Nationals Win With Patience and Timely Hitting

Elijah Dukes (three hits, three RBI) breaks his bat on an RBI single during the Nationals' five-run sixth inning.
Elijah Dukes (three hits, three RBI) breaks his bat on an RBI single during the Nationals' five-run sixth inning. (By Luis Alvarez -- Associated Press)
By Steve Yanda
Washington Post Staff Writer
Tuesday, May 5, 2009

As Washington second baseman Anderson Hernández walked to first for the second time in the bottom of the sixth inning, it was easy to forget the miscues that earlier had given last night's game a feel similar to many of the preceding contests at Nationals Park this season.

Several plays the home team should have made went unrecorded. Several opportunities the Nationals should have seized went unclaimed.

But as Hernandez trotted to first, left fielder Adam Dunn trotted home. He represented the fifth run Washington scored that inning, the cushion to a lead Washington had just created and the eraser to misadventures that had come before. A comeback sparked by plate discipline and timely hitting was the focus inside the Nationals' clubhouse after their 9-4 win over Houston.
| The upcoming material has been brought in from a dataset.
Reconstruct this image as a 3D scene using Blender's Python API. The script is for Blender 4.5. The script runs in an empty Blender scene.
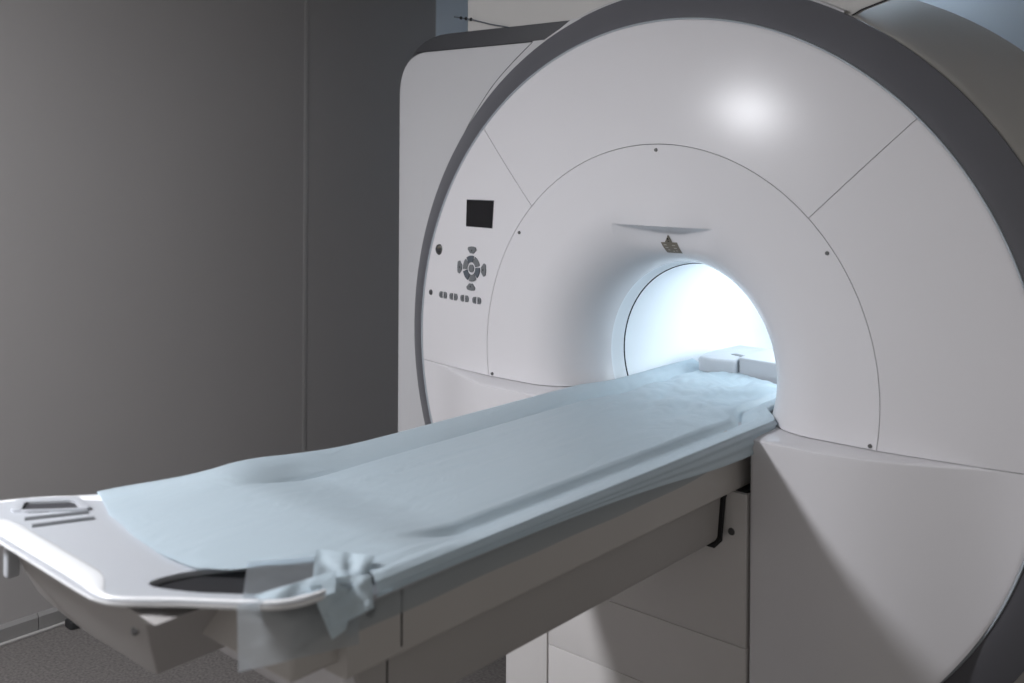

As well it should have been.

A team with just seven wins in early May must cling to promise, rather than to lingering fundamental flaws. Franchise cornerstone Ryan Zimmerman tallied four hits, which extended his hitting streak to 22 games. Center fielder Elijah Dukes recorded three hits and as many RBI.

"Today we kind of put up our runs late in the game and we didn't stop," Dukes said. "That's the most important part."

Yes, the manner in which Washington closed out the Astros last night was worth cherishing, indeed. It was almost enough to make the several thousand fans who sat through the constant mist and occasional drizzle forget the front end of their team's performance.

Nationals starter John Lannan had speedy Houston leadoff hitter Kazuo Matsui picked off in the first inning, but first baseman Nick Johnson's throw to second drilled Matsui in the back of the helmet.

Matsui scored on an RBI double by Lance Berkman. As the ball exploded off Berkman's bat, Dukes took two steps inward, then quickly retreated. The ball fell just over his head.

Houston third baseman Jeff Keppinger led off the fifth with a bloop single that landed just in front of a slowly charging Dukes and just behind shortstop Cristian Guzmán. Neither player called off the other, and consequently, neither player recorded a catch that should have been made. The Astros proceeded to score three runs that inning.

But as Houston center fielder Michael Bourn looped around second base and surged to third, it was easy to forget Dukes's previous miscues. He rifled the ball to Hernández, who completed the relay to Zimmerman in time to record the out.

"We have made so much of our defense not playing up to our capabilities, and that was a key play in the game," Manager Manny Acta said. "That could have changed the whole game and expanded a lead there."

The Nationals cut a four-run deficit in half in the bottom of the fifth. The heart of Washington's order -- Zimmerman, Dunn and Dukes -- was responsible for two hits, a walk and an RBI. More importantly, the trio established a pattern that would be replicated one inning later when 11 Nationals hitters came to bat.

After a walk by Johnson loaded the bases in the decisive sixth, a walk by Zimmerman scored a run. A single by Dunn scored two more. Dukes added another single, another RBI.

"We just had good at-bats tonight," Zimmerman said. "I think that's the most impressive thing. We got our hits and stuff, but we took a lot of walks and didn't swing at their pitches even though they were close. It's kind of a sense of us maturing as a team."

The maturation was not limited to Washington's offense. Relief pitcher Joel Hanrahan entered the game in the seventh with a three-run lead, exactly the type of situation that had led him to be removed recently from his role as the team's closer.

But as Hanrahan retired the side in order before giving way to Garrett Mock, it was easy to forget that this was a man currently deemed unfit to handle ninth innings. For at least one night, Hanrahan and the Nationals concentrated on the efforts that produced an end result more to their liking.

"We've had sizable leads before disappear on us, so anytime they go out there and get guys out and throw strikes, it's encouraging," Acta said. "Because that's all we're asking: Go after guys and be aggressive and let them hit you and let our defense work."